There’s plenty of stuff here that’s not great. The plot is ridiculous, the dialogue stupid, the acting, (beyond Christopher) is pretty terrible. The action, too, while hyper-energetic and always well-shot, is often not very well edited, leading to some pretty confusing sequences, though for anyone familiar with modern frenetic chop-editing techniques this is nothing new.

But there’s just so much going on and it’s all as entertaining as holy hell. I’ve not even got space to go into the sub-plots about Rafferty’s home life, the hot journalist working to uncover the conspiracy, the second act detour into a ufologists convention, or the infuriatingly hypocritical scene where Comdor is disgusted by the sight of Rafferty’s young child playing with toy soldiers. After all, Comdor, he’s just a kid playing a game. You’re the one who’s shot about forty people dead in the last two hours. Be disgusted with yourself!

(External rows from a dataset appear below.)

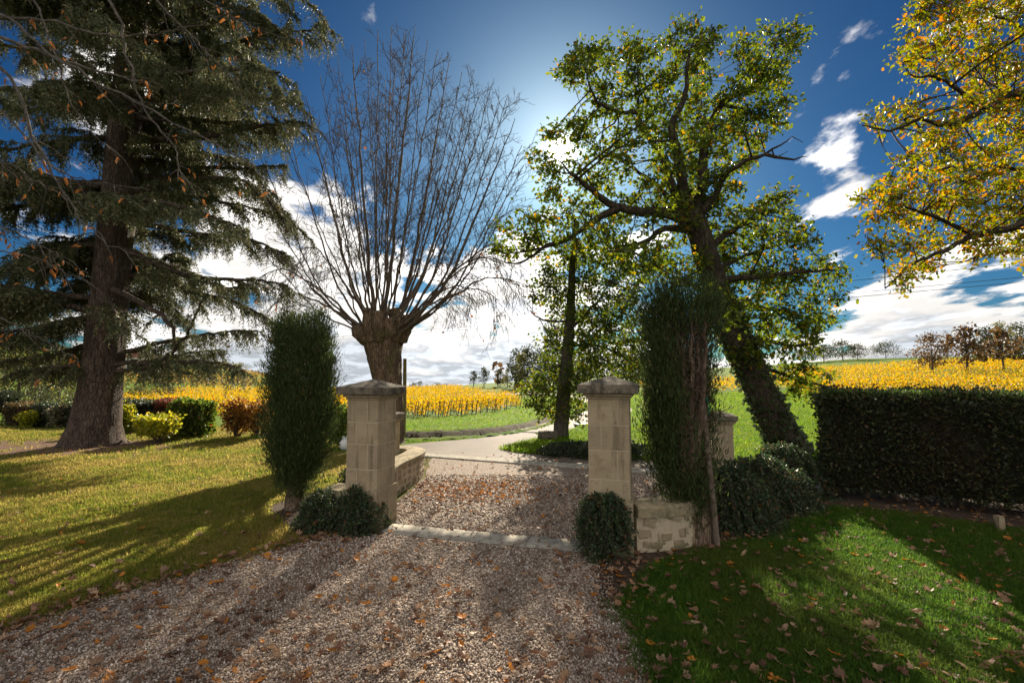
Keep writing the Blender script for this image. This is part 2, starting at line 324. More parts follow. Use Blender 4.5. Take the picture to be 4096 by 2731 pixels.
# ------------------------------------------------------------------ mesh and object helpers
ORIG = {}
def link(o, parent=None, loc=None):
    COL.objects.link(o)
    if parent is not None:
        o.parent = parent
        ORIG[o.name] = ORIG.get(parent.name, np.zeros(3))
    if loc is not None:
        o.location = loc; ORIG[o.name] = np.array(loc, float)
    return o
def tag(o, label=None, cat=None, group=None, kind=None):
    if label: o['label'] = label
    if cat: o['category'] = cat
    if group: o['group'] = group
    if kind: o['kind'] = kind
    return o
def thing(name, label, cat, loc=(0, 0, 0), group=None, rz=0.0):
    o = bpy.data.objects.new(name, None); o.empty_display_size = 0.2
    link(o, None, tuple(float(x) for x in loc)); o.rotation_euler = (0, 0, rz)
    return tag(o, label, cat, group)
def mesh_np(name, V, loops, starts, mats, smooth=False, midx=None):
    me = bpy.data.meshes.new(name)
    V = np.asarray(V, np.float32); loops = np.asarray(loops, np.int32); starts = np.asarray(starts, np.int32)
    me.vertices.add(len(V)); me.vertices.foreach_set('co', V.ravel())
    me.loops.add(len(loops)); me.loops.foreach_set('vertex_index', loops)
    me.polygons.add(len(starts)); me.polygons.foreach_set('loop_start', starts)
    for m in (mats if isinstance(mats, (list, tuple)) else [mats]): me.materials.append(m)
    if midx is not None: me.polygons.foreach_set('material_index', np.asarray(midx, np.int32))
    me.polygons.foreach_set('use_smooth', np.full(len(starts), smooth, bool))
    me.update(calc_edges=True); me.validate()
    return me
def obj(name, me, parent=None, local=False, loc=None):
    """me: mesh in world coordinates (or in the thing's own frame when local)"""
    o = bpy.data.objects.new(name, me)
    link(o, parent, loc)
    if parent is not None and not local:
        og = ORIG[parent.name]
        if np.abs(og).max() > 0:
            me.transform(Matrix.Translation(Vector((-og).tolist())))
    elif loc is not None and not local:
        me.transform(Matrix.Translation(Vector([-x for x in loc])))
    return o
def bm_mesh(bm, name, m, smooth=False):
    me = bpy.data.meshes.new(name); bm.to_mesh(me); bm.free()
    for x in (m if isinstance(m, (list, tuple)) else [m]): me.materials.append(x)
    if smooth: me.polygons.foreach_set('use_smooth', np.ones(len(me.polygons), bool))
    return me

class Tubes:
    def __init__(s): s.V = []; s.L = []; s.S = []; s.nv = 0; s.nl = 0
    def add(s, pts, rad, k=5, rough=0.0, ridge=0.0):
        pts = np.asarray(pts, float); n = len(pts)
        rad = np.broadcast_to(np.asarray(rad, float), (n,)) if np.ndim(rad) else np.full(n, rad)
        tg = np.gradient(pts, axis=0); tg /= np.linalg.norm(tg, axis=1)[:, None] + 1e-9
        ref = np.array([0.31, 0.22, 0.92]) if abs(tg[n // 2][2]) < 0.85 else np.array([1.0, 0.1, 0.0])
        a = np.cross(tg, ref); a /= np.linalg.norm(a, axis=1)[:, None] + 1e-9
        b = np.cross(tg, a)
        th = np.arange(k) * (2 * math.pi / k)
        rr = rad[:, None] * np.ones(k)
        if ridge:                                          # lengthwise flutes and swellings of an old stem
            f = np.arange(n)[:, None]; ph = rng.uniform(0, 6.28, 3)
            rr = rr * (1 + ridge * (.6 * np.sin(th[None] * 5 + ph[0] + f * .05) + .5 * np.sin(th[None] * 8 + ph[1] - f * .07) + .35 * np.sin(th[None] * 3 + ph[2] + f * .11)))
        if rough: rr = rr * (1 + rng.uniform(-rough, rough, (n, k)))
        V = pts[:, None, :] + rr[:, :, None] * (np.cos(th)[None, :, None] * a[:, None, :] + np.sin(th)[None, :, None] * b[:, None, :])
        s.V.append(V.reshape(-1, 3))
        i = np.arange(n - 1)[:, None] * k; j = np.arange(k)[None, :]; j2 = (j + 1) % k
        q = np.stack([i + j, i + j2, i + k + j2, i + k + j], -1).reshape(-1) + s.nv
        s.L.append(q); m = (n - 1) * k
        s.S.append(np.arange(m) * 4 + s.nl); s.nl += m * 4
        if rad[-1] > 0.004 or rad[0] > 0.03:                       # end cap
            s.L.append(np.arange(k) + s.nv + (n - 1) * k); s.S.append(np.array([s.nl])); s.nl += k
        s.nv += n * k
    def mesh(s, name, m, smooth=True):
        return mesh_np(name, np.concatenate(s.V), np.concatenate(s.L), np.concatenate(s.S), m, smooth)

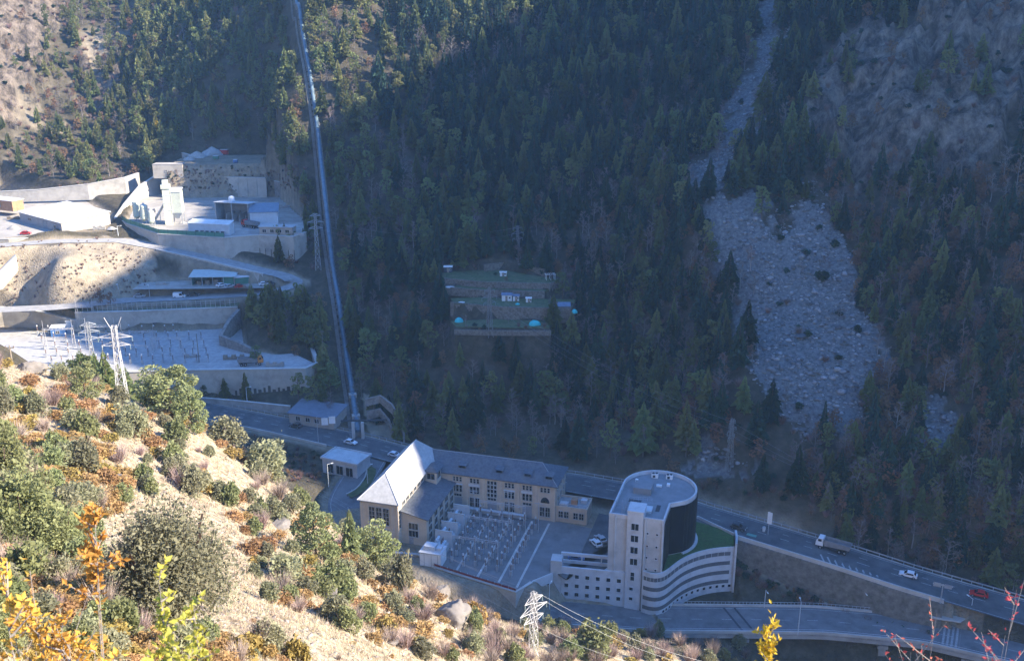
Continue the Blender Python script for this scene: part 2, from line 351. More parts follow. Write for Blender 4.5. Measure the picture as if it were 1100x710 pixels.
def height(x, y, full=False):
    x = np.asarray(x, float); y = np.asarray(y, float)
    z = base_h(x, y)
    scree, rock, near, px, py, dep, far = masks(x, y, z)
    r = np.hypot(x, y)
    # natural relief
    n = fbm(x/34, y/34, 1., 4)*3.2*far+fbm(x/9, y/9, 2., 3)*.8*far
    n = n+near*(fbm(x/13, y/13, 4., 4)*1.3*sstep(10, 60, r)+fbm(x/3, y/3, 5., 3)*.22*sstep(3, 12, r))
    n = n*(1-scree*.75)
    # crags: steep buttresses running down the slope
    ca_, cb_ = .86*x-.5*y, .5*x+.86*y; wob = fbm(x/14, y/14, 6., 3)
    cr = ridged(ca_/15+wob*.5, cb_/70, z/80, 3)
    n = n+rock*(cr*9+ridged(ca_/6+wob*.4, cb_/34, z/40, 2)*3.6+ridged(cb_/17+wob*.7, ca_/40, 3., 2)*6.0-4)
    flat = np.ones(x.shape)
    zz = z+n
    padm = np.zeros(x.shape)
    d = polydist(x, y, LOOP); k = 1-sstep(.2, 3, d); zz = zz+(30.44-zz)*k; padm = np.maximum(padm, k)
    for key, (pl, wd) in ROADS.items():
        best = np.full(x.shape, 1e9); bz = np.zeros(x.shape)
        for a, b in zip(pl[:-1], pl[1:]):
            d, t = segdist(x, y, a, b); u = d < best
            best = np.where(u, d, best); bz = np.where(u, a[2]+(b[2]-a[2])*t, bz)
        bw = {'main': 4, 'lower': 3.5, 'mid': 3}[key]
        k = 1-sstep(wd/2+.6, wd/2+.6+bw, best)
        if key == 'main': mbest, mz = best, bz
        if key == 'lower':
            lbest, lz = best, bz; k = k*sstep(38., 33., x)
        zz = zz+(bz-.22-zz)*k; padm = np.maximum(padm, k)
    # steep cut between the main road and the viaduct, free air under the viaduct deck
    low = (x > 36)&(lbest < 26)&(y < 240)
    cap = lz-1.75+np.where(x < 58, .05*np.maximum(0, lbest-6.2)+2.6*np.maximum(0, lbest-16.5), np.maximum(0, lbest-6.2)*.42)
    belowroad = (mbest > 5.2)
    zz = np.where(low & belowroad, np.minimum(zz, cap), zz)
    for pl, pzv, bw in PADS:
        d = polydist(x, y, pl); k = 1-sstep(0.2, bw, d)
        zz = zz+(pzv-.06-zz)*k; padm = np.maximum(padm, k)
    if full: return zz, scree, rock, near, padm, px, py, far
    return zz
def hz(x, y): return float(height(np.array([x]), np.array([y]))[0])

th = np.linspace(R(-80), R(80), 40)
th = np.concatenate([np.linspace(R(-82), R(-33), 90, endpoint=False), np.linspace(R(-33), R(33), 460, endpoint=False), np.linspace(R(33), R(82), 90)])
rr = np.concatenate([np.geomspace(1.2, 60, 130, endpoint=False), np.arange(60, 200, 1.1), np.arange(200, 600, 1.35), np.linspace(600, 1000, 40)])
TH, RR = np.meshgrid(th, rr)
gx, gy = RR*np.sin(TH), RR*np.cos(TH)
gz, m_scree, m_rock, m_near, m_pad, g_px, g_py, m_far = height(gx, gy, True)
nr, nt = gx.shape
idx = np.arange(nr*nt).reshape(nr, nt)
F = np.stack([idx[:-1,:-1], idx[:-1,1:], idx[1:,1:], idx[1:,:-1]], -1).reshape(-1, 4)[:, ::-1]
# interpolating lookup of the finished surface (for placing things)
def ground(x, y):
    """height of the built sheet under x,y"""
    r = np.hypot(x, y); t = np.arctan2(x, y)
    i = np.clip(np.searchsorted(rr, r)-1, 0, nr-2); j = np.clip(np.searchsorted(th, t)-1, 0, nt-2)
    u = np.clip((r-rr[i])/(rr[i+1]-rr[i]), 0, 1); v = np.clip((t-th[j])/(th[j+1]-th[j]), 0, 1)
    return (gz[i,j]*(1-u)+gz[i+1,j]*u)*(1-v)+(gz[i,j+1]*(1-u)+gz[i+1,j+1]*u)*v
_tt = np.concatenate([np.geomspace(.008, .05, 60, endpoint=False), np.linspace(.05, .75, 700)])
def hit(px, py, far_only=False, tmin=0):
    """first point of the ground seen at px,py"""
    d = ray(px, py); t = _tt[_tt > (max(tmin, .2) if far_only else tmin)]; x, y, z = d[0]*t, d[1]*t, CAM_Z+d[2]*t
    g = ground(x, y); k = np.nonzero(z < g)[0]
    if not len(k): return None
    k = k[0]
    if k == 0: tt = t[0]
    else:
        a, b = z[k-1]-g[k-1], g[k]-z[k]; tt = t[k-1]+(t[k]-t[k-1])*a/(a+b+1e-9)
    xx, yy = d[0]*tt, d[1]*tt
    return Vector((xx, yy, float(ground(np.array([xx]), np.array([yy]))[0])))
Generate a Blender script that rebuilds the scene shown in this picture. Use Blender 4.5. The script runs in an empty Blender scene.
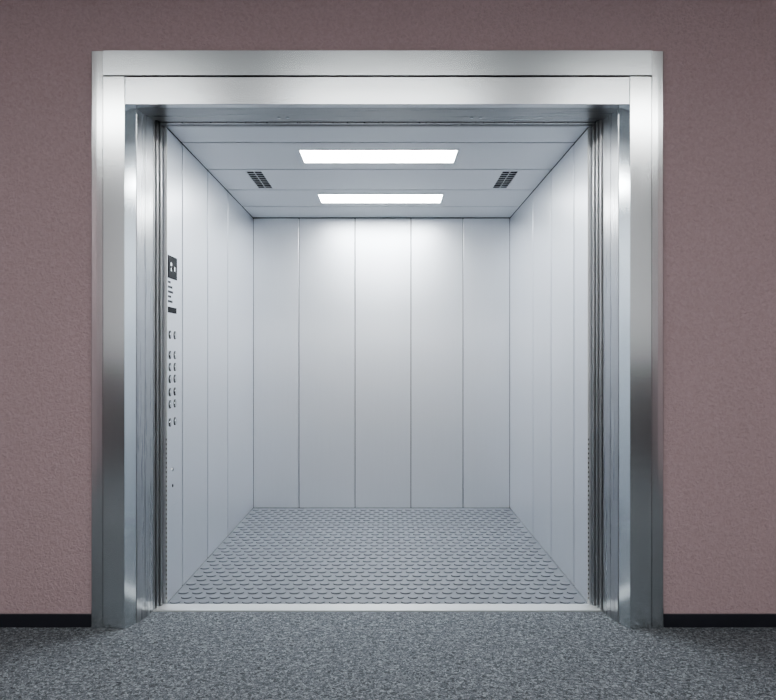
import bpy, bmesh, math, random
from mathutils import Vector, Matrix
random.seed(3)
S = bpy.context.scene
COL = S.collection

# ------------------------------------------------------------------ materials
def new_mat(name):
    m = bpy.data.materials.new(name); m.use_nodes = True
    nt = m.node_tree
    return m, nt, nt.nodes["Principled BSDF"]

def N(nt, typ, **kw):
    n = nt.nodes.new(typ)
    for k, v in kw.items():
        setattr(n, k, v)
    return n

def coords(nt, scale=(1, 1, 1)):
    tc = N(nt, 'ShaderNodeTexCoord'); mp = N(nt, 'ShaderNodeMapping')
    mp.inputs['Scale'].default_value = scale
    nt.links.new(tc.outputs['Object'], mp.inputs['Vector'])
    return mp.outputs['Vector']

def noise(nt, vec, scale, detail=3, rough=.5, dist=0):
    n = N(nt, 'ShaderNodeTexNoise')
    n.inputs['Scale'].default_value = scale
    n.inputs['Detail'].default_value = detail
    n.inputs['Roughness'].default_value = rough
    n.inputs['Distortion'].default_value = dist
    nt.links.new(vec, n.inputs['Vector'])
    return n.outputs['Fac']

def ramp(nt, fac, stops):
    r = N(nt, 'ShaderNodeValToRGB')
    e = r.color_ramp.elements
    while len(e) < len(stops): e.new(0.5)
    for i, (p, c) in enumerate(stops):
        e[i].position = p; e[i].color = (*c, 1)
    nt.links.new(fac, r.inputs['Fac'])
    return r.outputs['Color']

def bump(nt, h, strength, dist, b):
    n = N(nt, 'ShaderNodeBump')
    n.inputs['Strength'].default_value = strength
    n.inputs['Distance'].default_value = dist
    nt.links.new(h, n.inputs['Height'])
    nt.links.new(n.outputs['Normal'], b.inputs['Normal'])

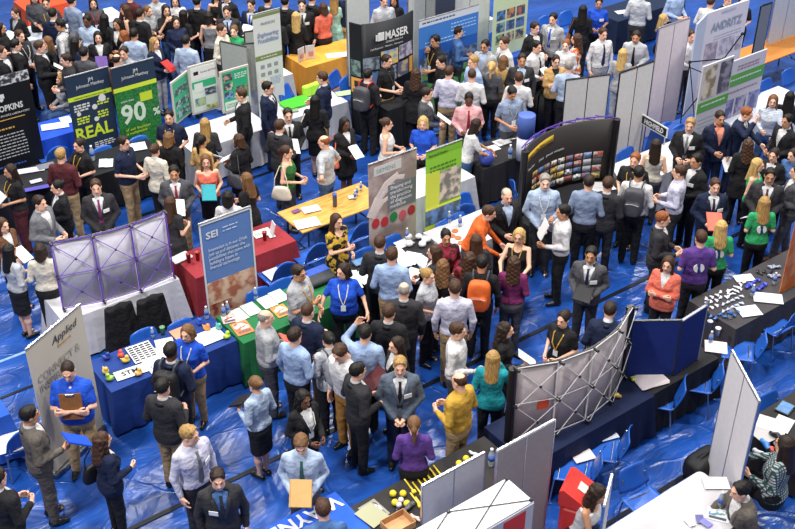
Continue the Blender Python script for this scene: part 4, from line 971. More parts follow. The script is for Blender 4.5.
table('AC', (494, 19), -1, 1, 1.6, .8, 'dcdfe4', FT + 'the white cloth behind the blue banner', 'white cloth right of the wide blue banner')
table('AD', (618, 22), 1, 1, 2.2, .8, '16243e', FT + 'the dark navy cloth at the top', 'dark navy cloth behind the young man in white shirt')
table('AE', (474, 177), -1, 1, 1.6, .76, 'dcdae0', FT + 'the white cloth behind the lime banner', 'white cloth between the lime banner and the black table')
table2('AF', (484, 170), (526, 155), 1, .76, '252326', FT + 'the black cloth with the ball', 'black cloth under the ball, left of the curved dark wall', ext=(0, .55))
table2('AG', (611, 166), (650, 148), -1, .76, 'd8d6da', FT + 'the white cloth right of the curved wall', 'white cloth right of the curved dark wall', ext=(0, .5))
table2('AH', (757, 66), (795, 53), 1, .8, None, 'bare orange wood table under the white panels at the right edge', ext=(0, .8), top=('wood', 'c8783c'))
table2('AI', (27, 12), (66, 2), 1, .8, 'd8502c', FT + 'the orange-red cloth', 'orange-red cloth on the table at the top left')
table2('AJ', (20, 44), (112, 8), 1, .8, 'c4ccd8', FT + 'the pale cloth at the top left', 'pale cloth between the crowd and the orange-red table')
table2('AK', (680, 145), (722, 128), 1, .7, '2a4a90', FT + 'the blue cloth behind the navy suits', 'blue cloth behind the man in navy suit and salmon shirt')
table2('AL', (738, 128), (792, 106), 1, .7, 'c8ccd6', FT + 'the pale cloth beside the striped blouse', 'pale cloth behind the blond woman in pale blouse', ext=(0, .5))
# white moulded table, rounded corners
c = P(700, 470, .74) - U * .93 - W * .42; r = empty('folding_table', (c.x, c.y, 0), A, 'white plastic folding table with rounded corners at the bottom right', 'table', TABLE_G)
mb = MB(); n = 8; ring = []
for cx, cy, a0 in ((.86, .35, 0), (-.86, .35, 90), (-.86, -.35, 180), (.86, -.35, 270)):
    for k in range(n + 1): t = math.radians(a0 + 90 * k / n); ring.append((cx + .07 * math.cos(t), cy + .07 * math.sin(t)))
N = len(ring); mb.v = [Vector((x, y, z)) for z in (.70, .74) for x, y in ring]; mb.f = [tuple(range(N, 2 * N)), tuple(reversed(range(N)))] + [(k, (k + 1) % N, (k + 1) % N + N, k + N) for k in range(N)]
mb.build('tabletop', plastic('b8b4b8'), r)
for sx in (-1, 1):
    for sy in (-1, 1): MB().tube([(sx * .7, sy * .3, .70), (sx * .72, sy * .3, .01)], .016, 8).build('leg', metal('5a5c60'), r)
TB['W'] = (c, 1.86, .84, .74)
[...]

"ACTING!!! I'M AAAAAAAAACTING!!!!"

Worse yet is his pious lecture to the kid about finding things other than GI Joe to entertain himself: “Bobby there are so many things that you could play besides war games and pretend killing. There’s books and art, science and music. There are so many things.”

“But that’s boring,” says Bobby. And good for him. Nobody needs a stern talk about pursuing more intellectual pass-times in a film where you’re never more than five minutes from another gunfight. Don’t damn yourself, The Silencers. There’s plenty of people who’ll do that for you. Be proud of yourself. Books, art, science and music may be boring. But this ain’t.